[Rows from a 3D scene dataset]
=-=-=

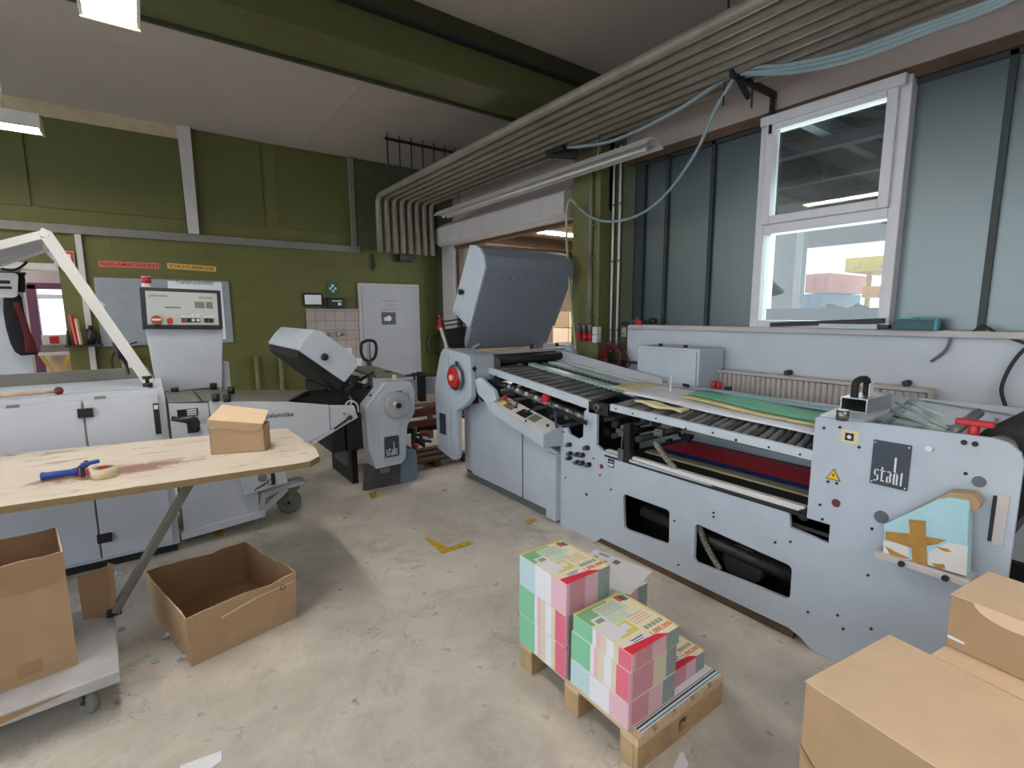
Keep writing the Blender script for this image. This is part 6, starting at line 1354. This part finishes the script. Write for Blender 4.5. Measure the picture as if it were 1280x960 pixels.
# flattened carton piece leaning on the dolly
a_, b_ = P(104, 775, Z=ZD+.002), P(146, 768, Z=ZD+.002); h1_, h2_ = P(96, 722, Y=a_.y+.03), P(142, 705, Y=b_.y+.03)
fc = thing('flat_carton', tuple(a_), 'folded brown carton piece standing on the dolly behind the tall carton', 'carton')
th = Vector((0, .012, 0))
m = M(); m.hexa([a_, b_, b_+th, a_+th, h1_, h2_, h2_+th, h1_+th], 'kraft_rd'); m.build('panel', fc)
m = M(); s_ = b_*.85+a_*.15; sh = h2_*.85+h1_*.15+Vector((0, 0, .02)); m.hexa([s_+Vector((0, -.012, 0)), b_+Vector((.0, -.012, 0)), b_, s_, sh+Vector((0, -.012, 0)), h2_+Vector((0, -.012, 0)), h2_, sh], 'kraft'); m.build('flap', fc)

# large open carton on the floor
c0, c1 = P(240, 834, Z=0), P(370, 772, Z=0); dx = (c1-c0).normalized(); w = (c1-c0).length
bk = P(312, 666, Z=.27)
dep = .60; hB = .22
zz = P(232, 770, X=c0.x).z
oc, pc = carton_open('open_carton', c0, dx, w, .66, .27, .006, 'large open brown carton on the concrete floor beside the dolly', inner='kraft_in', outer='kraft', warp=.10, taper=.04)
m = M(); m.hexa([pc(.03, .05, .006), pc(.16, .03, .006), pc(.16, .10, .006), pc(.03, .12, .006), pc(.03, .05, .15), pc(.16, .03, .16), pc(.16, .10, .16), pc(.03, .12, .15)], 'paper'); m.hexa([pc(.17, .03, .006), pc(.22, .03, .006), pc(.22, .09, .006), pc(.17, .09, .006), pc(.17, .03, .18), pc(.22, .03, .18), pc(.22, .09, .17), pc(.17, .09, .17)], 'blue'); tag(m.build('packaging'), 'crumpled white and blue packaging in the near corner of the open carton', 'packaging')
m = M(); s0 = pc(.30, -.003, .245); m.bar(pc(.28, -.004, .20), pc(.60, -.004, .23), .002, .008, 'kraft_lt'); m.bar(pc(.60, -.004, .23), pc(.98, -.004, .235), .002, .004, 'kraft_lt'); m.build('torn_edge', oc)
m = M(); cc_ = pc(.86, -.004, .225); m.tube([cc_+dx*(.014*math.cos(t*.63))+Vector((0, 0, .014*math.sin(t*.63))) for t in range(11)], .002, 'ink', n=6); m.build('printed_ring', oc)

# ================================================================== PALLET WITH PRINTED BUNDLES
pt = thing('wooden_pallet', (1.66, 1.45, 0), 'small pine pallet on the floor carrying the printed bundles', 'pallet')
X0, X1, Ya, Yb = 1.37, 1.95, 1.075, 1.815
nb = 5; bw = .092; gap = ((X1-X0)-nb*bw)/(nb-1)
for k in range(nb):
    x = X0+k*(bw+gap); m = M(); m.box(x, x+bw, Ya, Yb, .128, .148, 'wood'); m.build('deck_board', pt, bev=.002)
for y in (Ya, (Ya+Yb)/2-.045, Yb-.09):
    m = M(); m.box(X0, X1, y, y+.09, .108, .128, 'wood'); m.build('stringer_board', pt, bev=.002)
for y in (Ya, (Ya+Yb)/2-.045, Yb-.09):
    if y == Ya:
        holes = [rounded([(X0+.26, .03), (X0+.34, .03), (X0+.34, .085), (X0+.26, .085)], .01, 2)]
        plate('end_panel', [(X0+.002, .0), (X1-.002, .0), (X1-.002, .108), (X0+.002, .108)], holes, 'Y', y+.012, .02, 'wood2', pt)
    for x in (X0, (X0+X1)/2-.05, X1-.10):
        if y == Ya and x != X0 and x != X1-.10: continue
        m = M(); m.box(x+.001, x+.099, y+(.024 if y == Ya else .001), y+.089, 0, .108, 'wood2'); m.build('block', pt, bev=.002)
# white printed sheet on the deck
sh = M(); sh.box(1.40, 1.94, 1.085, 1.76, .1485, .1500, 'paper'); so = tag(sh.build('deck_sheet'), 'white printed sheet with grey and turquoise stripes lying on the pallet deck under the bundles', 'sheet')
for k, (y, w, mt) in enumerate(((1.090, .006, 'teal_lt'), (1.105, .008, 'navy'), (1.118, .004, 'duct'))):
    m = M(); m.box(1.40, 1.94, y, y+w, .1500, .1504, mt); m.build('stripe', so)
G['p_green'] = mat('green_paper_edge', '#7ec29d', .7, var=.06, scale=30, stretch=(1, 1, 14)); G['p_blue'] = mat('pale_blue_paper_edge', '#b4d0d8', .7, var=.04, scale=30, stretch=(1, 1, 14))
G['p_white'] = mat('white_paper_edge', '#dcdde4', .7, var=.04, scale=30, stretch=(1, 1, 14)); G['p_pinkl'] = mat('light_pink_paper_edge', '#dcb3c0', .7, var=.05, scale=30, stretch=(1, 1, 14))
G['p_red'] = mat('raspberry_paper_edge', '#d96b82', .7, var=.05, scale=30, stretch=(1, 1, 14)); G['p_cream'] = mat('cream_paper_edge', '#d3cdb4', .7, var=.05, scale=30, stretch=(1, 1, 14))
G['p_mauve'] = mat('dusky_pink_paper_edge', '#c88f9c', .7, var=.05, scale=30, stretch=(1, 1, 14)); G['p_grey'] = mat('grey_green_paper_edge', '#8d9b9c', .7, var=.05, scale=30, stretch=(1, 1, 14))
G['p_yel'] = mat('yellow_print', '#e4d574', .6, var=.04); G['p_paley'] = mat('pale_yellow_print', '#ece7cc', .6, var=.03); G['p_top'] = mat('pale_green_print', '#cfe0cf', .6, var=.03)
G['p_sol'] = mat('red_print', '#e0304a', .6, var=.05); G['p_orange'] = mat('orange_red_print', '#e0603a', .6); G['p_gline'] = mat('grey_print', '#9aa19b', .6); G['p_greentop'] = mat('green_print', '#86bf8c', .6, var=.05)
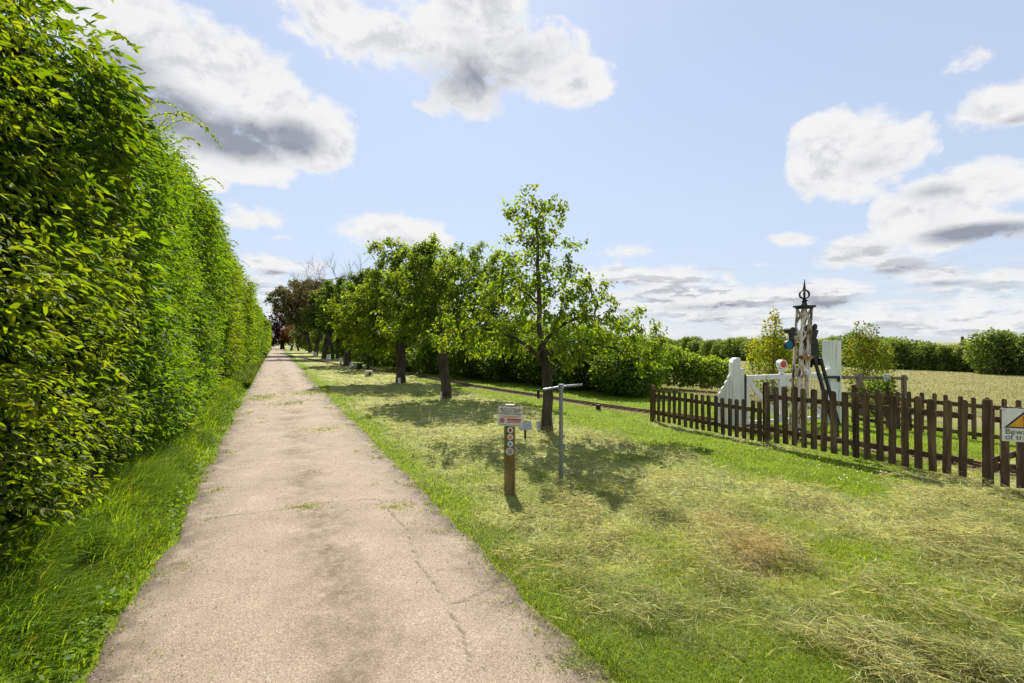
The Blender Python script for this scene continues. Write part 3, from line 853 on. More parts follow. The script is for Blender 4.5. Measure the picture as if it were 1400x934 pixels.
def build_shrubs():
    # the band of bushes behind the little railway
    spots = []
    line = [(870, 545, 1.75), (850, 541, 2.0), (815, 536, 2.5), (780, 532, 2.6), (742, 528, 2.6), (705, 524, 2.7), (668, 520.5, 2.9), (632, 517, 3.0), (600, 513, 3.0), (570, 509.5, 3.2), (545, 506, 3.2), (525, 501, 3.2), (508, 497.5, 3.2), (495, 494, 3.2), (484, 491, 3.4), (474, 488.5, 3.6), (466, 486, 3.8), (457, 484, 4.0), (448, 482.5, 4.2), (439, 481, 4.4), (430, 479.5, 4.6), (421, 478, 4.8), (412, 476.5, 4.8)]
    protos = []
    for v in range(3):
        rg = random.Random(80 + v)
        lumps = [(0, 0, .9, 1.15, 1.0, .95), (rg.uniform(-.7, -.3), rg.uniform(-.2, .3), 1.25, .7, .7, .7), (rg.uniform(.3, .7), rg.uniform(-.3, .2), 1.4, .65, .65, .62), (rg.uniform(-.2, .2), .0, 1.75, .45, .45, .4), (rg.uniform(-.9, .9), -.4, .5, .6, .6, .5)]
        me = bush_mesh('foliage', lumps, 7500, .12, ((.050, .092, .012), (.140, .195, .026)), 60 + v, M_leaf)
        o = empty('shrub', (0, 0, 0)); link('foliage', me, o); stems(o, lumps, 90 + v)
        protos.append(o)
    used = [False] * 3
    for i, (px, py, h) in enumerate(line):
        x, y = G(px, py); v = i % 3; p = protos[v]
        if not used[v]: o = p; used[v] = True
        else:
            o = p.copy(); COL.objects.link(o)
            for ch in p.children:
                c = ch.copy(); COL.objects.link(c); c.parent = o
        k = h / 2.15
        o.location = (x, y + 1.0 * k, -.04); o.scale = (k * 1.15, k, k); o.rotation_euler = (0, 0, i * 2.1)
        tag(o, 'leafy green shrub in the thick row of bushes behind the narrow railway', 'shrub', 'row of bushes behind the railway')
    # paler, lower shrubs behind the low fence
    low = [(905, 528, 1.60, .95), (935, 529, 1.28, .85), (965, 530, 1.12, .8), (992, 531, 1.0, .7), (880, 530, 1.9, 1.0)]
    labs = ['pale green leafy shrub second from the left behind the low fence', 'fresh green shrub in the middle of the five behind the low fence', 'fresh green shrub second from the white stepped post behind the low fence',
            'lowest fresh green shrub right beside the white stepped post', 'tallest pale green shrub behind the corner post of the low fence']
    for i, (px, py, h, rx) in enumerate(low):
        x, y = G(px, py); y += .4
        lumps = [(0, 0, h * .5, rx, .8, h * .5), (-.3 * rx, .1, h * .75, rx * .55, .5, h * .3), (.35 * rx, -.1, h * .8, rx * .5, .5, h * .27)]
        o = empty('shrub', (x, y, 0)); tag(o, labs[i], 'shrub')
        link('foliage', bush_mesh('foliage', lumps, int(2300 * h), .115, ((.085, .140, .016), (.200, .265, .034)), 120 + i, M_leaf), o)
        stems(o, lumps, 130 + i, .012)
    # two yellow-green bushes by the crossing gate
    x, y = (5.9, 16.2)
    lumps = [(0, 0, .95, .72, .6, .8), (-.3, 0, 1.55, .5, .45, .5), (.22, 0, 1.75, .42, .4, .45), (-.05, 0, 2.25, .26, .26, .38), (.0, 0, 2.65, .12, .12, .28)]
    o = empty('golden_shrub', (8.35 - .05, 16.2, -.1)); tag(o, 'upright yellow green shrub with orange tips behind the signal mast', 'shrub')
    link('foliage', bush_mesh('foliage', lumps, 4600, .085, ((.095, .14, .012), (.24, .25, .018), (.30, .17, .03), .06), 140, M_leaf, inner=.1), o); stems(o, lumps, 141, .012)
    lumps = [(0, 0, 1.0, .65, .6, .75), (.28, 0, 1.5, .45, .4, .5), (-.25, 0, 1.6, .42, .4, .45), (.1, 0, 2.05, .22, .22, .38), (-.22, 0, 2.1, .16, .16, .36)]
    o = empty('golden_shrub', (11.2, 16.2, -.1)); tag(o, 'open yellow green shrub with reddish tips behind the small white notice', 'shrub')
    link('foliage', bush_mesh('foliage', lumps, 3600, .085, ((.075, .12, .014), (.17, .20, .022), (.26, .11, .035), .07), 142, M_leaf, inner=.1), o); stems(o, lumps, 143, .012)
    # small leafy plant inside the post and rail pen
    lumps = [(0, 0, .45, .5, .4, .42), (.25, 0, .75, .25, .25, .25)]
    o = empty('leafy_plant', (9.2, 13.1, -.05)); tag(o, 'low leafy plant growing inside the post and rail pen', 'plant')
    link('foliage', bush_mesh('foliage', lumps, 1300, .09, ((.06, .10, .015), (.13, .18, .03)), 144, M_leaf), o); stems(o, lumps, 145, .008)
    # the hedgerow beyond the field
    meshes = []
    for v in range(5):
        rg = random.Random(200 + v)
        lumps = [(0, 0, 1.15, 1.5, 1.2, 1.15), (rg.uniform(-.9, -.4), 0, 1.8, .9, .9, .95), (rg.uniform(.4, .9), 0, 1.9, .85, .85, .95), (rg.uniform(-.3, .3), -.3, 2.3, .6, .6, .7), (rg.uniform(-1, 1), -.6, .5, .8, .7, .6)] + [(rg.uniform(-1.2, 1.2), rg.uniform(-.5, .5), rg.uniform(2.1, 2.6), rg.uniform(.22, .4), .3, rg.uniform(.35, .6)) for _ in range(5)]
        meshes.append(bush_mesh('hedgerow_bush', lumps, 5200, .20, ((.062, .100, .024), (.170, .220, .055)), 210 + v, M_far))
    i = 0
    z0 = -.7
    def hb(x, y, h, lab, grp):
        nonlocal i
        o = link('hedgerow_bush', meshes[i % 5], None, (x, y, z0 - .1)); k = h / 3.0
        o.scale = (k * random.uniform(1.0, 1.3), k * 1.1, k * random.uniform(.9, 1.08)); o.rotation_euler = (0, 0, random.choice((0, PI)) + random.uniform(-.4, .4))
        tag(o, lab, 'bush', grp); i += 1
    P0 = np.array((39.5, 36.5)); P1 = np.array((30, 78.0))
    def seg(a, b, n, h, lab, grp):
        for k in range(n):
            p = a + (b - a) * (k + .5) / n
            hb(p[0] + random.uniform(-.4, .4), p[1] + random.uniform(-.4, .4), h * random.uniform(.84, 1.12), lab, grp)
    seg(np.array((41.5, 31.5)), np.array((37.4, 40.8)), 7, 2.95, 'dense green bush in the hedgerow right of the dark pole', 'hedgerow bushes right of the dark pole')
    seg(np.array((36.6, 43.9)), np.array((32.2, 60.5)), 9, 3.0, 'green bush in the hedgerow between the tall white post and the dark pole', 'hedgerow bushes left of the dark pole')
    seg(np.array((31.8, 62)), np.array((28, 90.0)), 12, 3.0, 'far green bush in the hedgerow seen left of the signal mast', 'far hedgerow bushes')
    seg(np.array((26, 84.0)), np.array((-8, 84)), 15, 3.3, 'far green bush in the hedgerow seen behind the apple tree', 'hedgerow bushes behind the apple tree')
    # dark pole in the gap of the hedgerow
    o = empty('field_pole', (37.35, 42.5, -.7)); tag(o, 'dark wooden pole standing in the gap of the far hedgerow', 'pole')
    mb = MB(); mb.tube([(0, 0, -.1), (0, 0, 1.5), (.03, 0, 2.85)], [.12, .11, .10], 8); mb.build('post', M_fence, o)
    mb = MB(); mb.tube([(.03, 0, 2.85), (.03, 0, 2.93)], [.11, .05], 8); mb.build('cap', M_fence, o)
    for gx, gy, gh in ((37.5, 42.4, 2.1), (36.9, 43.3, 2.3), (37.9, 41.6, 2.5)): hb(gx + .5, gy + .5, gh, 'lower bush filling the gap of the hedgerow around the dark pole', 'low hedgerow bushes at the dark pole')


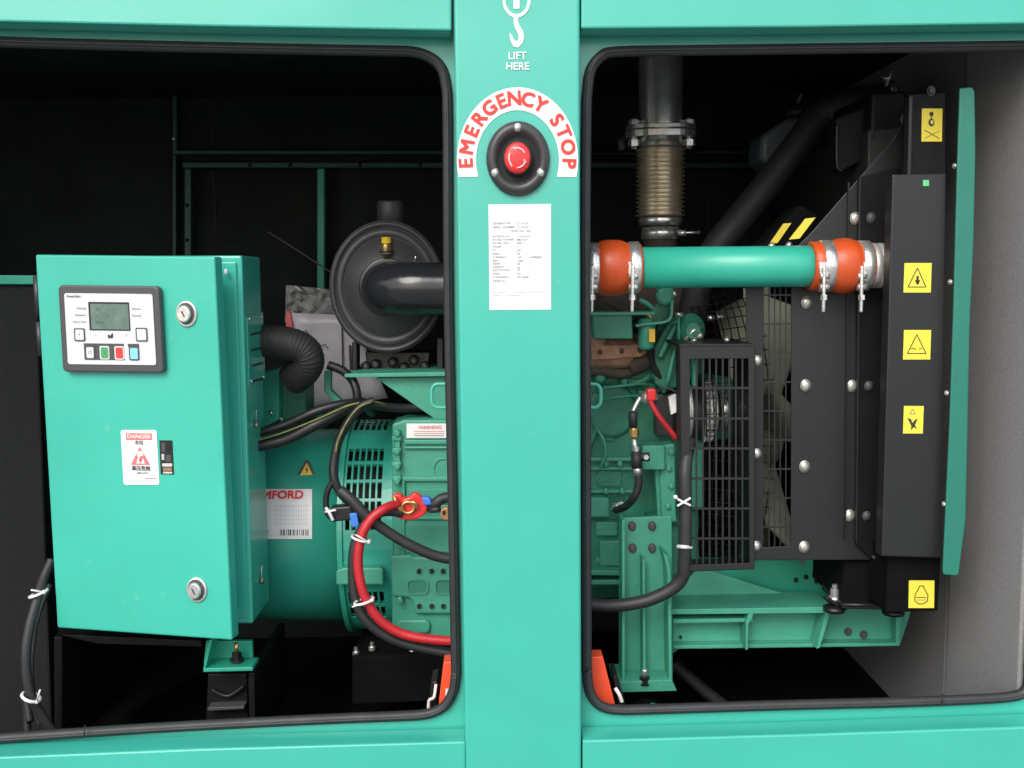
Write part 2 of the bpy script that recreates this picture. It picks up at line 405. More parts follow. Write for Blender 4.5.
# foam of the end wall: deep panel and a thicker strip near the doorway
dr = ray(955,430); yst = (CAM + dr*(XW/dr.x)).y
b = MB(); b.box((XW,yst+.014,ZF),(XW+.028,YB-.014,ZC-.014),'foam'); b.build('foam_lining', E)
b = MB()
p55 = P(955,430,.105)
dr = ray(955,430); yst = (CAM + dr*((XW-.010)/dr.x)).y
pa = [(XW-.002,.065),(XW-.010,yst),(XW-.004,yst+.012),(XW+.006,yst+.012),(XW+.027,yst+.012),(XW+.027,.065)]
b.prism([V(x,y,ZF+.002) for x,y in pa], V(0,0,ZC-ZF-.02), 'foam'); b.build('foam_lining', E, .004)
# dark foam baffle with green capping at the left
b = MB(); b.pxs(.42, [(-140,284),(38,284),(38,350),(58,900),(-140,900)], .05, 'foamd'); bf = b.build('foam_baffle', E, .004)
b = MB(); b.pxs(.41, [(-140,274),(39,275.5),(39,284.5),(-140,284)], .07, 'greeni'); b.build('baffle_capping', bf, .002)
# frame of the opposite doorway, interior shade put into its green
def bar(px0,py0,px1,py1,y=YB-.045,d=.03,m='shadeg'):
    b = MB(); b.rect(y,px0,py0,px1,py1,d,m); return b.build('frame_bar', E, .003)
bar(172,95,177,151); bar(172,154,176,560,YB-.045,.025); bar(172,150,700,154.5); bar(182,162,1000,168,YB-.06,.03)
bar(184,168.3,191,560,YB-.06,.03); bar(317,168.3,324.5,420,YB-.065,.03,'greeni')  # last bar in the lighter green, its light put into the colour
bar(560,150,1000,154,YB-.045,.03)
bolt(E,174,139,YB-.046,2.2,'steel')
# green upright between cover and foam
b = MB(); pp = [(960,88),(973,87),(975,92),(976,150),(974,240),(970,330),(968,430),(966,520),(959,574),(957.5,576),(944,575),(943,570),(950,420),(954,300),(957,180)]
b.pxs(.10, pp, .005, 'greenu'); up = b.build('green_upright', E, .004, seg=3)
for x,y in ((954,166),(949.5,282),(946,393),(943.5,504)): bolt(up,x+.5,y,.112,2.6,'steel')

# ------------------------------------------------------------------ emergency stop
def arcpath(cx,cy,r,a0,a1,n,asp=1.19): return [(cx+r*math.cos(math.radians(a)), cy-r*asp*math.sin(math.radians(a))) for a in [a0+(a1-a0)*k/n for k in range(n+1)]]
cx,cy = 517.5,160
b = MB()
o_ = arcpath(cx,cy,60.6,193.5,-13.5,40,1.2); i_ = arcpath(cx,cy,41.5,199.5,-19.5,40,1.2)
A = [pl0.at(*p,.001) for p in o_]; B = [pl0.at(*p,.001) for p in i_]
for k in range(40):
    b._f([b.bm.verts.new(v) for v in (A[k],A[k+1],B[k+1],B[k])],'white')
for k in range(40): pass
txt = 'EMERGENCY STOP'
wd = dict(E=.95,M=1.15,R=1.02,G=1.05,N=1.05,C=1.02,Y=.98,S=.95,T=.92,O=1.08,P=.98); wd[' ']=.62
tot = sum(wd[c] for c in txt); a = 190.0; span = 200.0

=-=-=

▶ Given problem
Quote the records above exactly, from the first line through the line containing "m = M(); s_ = b_*.85+a_*.15;", and leave out the pictures.

▶ Problem solution
Keep writing the Blender script for this image. This is part 6, starting at line 1354. This part finishes the script. Write for Blender 4.5. Measure the picture as if it were 1280x960 pixels.
# flattened carton piece leaning on the dolly
a_, b_ = P(104, 775, Z=ZD+.002), P(146, 768, Z=ZD+.002); h1_, h2_ = P(96, 722, Y=a_.y+.03), P(142, 705, Y=b_.y+.03)
fc = thing('flat_carton', tuple(a_), 'folded brown carton piece standing on the dolly behind the tall carton', 'carton')
th = Vector((0, .012, 0))
m = M(); m.hexa([a_, b_, b_+th, a_+th, h1_, h2_, h2_+th, h1_+th], 'kraft_rd'); m.build('panel', fc)
m = M(); s_ = b_*.85+a_*.15; sh = h2_*.85+h1_*.15+Vector((0, 0, .02)); m.hexa([s_+Vector((0, -.012, 0)), b_+Vector((.0, -.012, 0)), b_, s_, sh+Vector((0, -.012, 0)), h2_+Vector((0, -.012, 0)), h2_, sh], 'kraft'); m.build('flap', fc)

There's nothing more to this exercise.